Euro continues to consolidate against dollar and yen for the moment. ECB Executive Board member Asmussen said that a "mild recession" would be seen in Eurozone this year. And as of today, there is "no inflationary pressure". He pledged to act immediately if there are signs of increased inflationary pressure. He noted that ECB had taken a more prominent role in solving the debt crisis but warned not to "overstretch" ECB's mandate as that would lead to a loss of credibility. Another Executive Board member Coeure said that "ECB has been successful in easing market tensions using standard and non-standard tools". And market re-integration "will succeed only if it is supported by continued efforts by governments to bridge fiscal and competitiveness imbalances." And, "the underlying structural problems which relate to uncertainty about risk, whether in the form of counterparty, credit, liquidity or redenomination risk, need to be solved."

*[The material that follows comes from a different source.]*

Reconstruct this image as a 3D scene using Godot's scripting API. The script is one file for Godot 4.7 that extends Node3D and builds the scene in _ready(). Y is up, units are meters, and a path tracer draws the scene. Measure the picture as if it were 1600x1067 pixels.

In Japan, prime Minister Abe said yesterday that the government will "choose someone who can appreciate my basic policies to beat deflation" to succeed Shirakawa as BoJ government after his term ends in April. And he emphasized the it must be a "person with firm determination and ability." An opposition party said that Abe shouldn't choose someone within BoJ and there would be no change in thinking. Chief Cabinet Secretary Suga said that they can't pass the nomination through both chambers of Diet "without help from opposition" indicating that they would consider views of opposition parties. As noted before, Yen would likely consolidate further ahead of next week's BoJ meeting where the central bank is expected to expand its stimulus program and double the inflation target to 2%.

Looking ahead, Swiss will release PPI in European session while ECB will release its monthly bulletin. From US, new residential construction, jobless claims and Philly Fed survey would be featured.